BK: It did come as quite the surprise, mostly because the dialogue publicly on both sides seemed to be touching on a long-term agreement. However, this deal probably benefits the Suns and Oubre both more than a long-term deal would have. It seems Oubre was never going to sign a long-term contract at his true market value (around $12 million annually), so the Suns couldn’t commit to him for four or five seasons at the rate they ended up paying him this year. That push and pull on either side resulted in this two-year, $30 million deal that will allow Oubre to test his own market again in 2021 and continue to develop as part of the Suns’ young core.
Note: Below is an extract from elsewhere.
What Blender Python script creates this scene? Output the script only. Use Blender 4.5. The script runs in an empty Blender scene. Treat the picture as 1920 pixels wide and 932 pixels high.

6. What are your expectations for Devin Booker and Deandre Ayton next season now?

ES: The Suns have finally built a roster set to maximize the offensive arsenal of Booker after four full seasons. Toiling around with well below replacement level players throughout his rookie contract, Booker continued to blossom through the chaos. He made jumps in Year 4 around pick-and-roll and isolation situations, foreshadowing again another jump towards legit superstardom. The Suns’ star guard should put up similar numbers again — around 27 points, 5 rebounds, 7 assists seems very realistic — but at career-high efficiency marks. The 60 true shooting percentage campaign where Booker lights the NBA scene on fire is approaching, and it easily has the chance of being next season with all of the veterans and spacing now surrounding him. Phoenix also did well this offseason building to Ayton’s strengths offensively, too. Joel Embiid and Towns are the only two recent bigs in the modern era to average at least 20 points and 10 rebounds within their first two seasons. Expect Ayton to join the club next season while growing more confident on the NBA level at age 21.

DK: I’d say Booker approaches 40 percent on three point shooting and threatens league lead in scoring per game, while assists drop to the 4-5 range again. I’d say Ayton’s numbers stay steady (11 rebounds, 1-2 blocks, high FG%) except in scoring, where he jumps to 20-22 points per game off easy assists from Rubio.

BK: Booker will have his first real chance at an All-Star game (I’d set the likelihood around 10 percent, but that’s the highest it’s ever been for him). Ayton will have a much better partner defending the pick-and-roll in Rubio, as well as another smart help defender in Saric. Any evaluation of Ayton this season should start with defense, as his growth on that end is a better predictor for the Suns’ ultimate destiny as a team than his offense. Let’s hope that he improves as a rim protector and approaches league average in terms of on/off impact defensively.

7. With everything set for 2019-20, what is your prevailing big picture take?

ES: With the roster turnover now setting in, my one big takeaway relates to the Suns’ highest paid player. It’s time to earn the big bucks, Mr. Booker. Everything has been built around him to elevate his game to the next level entering into his $158 million max contract. For the Suns to reach 30-35 wins, Booker needs to be an All-Star. The year-by-year growth seen out of Booker leads me to believe it’s happening again. According to Basketball-Reference, only four players have carried a plus-58 true shooting percentage on a plus-32 usage rate within their first four seasons: Michael Jordan, Dwyane Wade, Joel Embiid, and Devin Booker.

DK: I think the Suns can double their win total from last season unless there’s major injuries to starters over several months. Yep, I’m predicting high 30s on wins.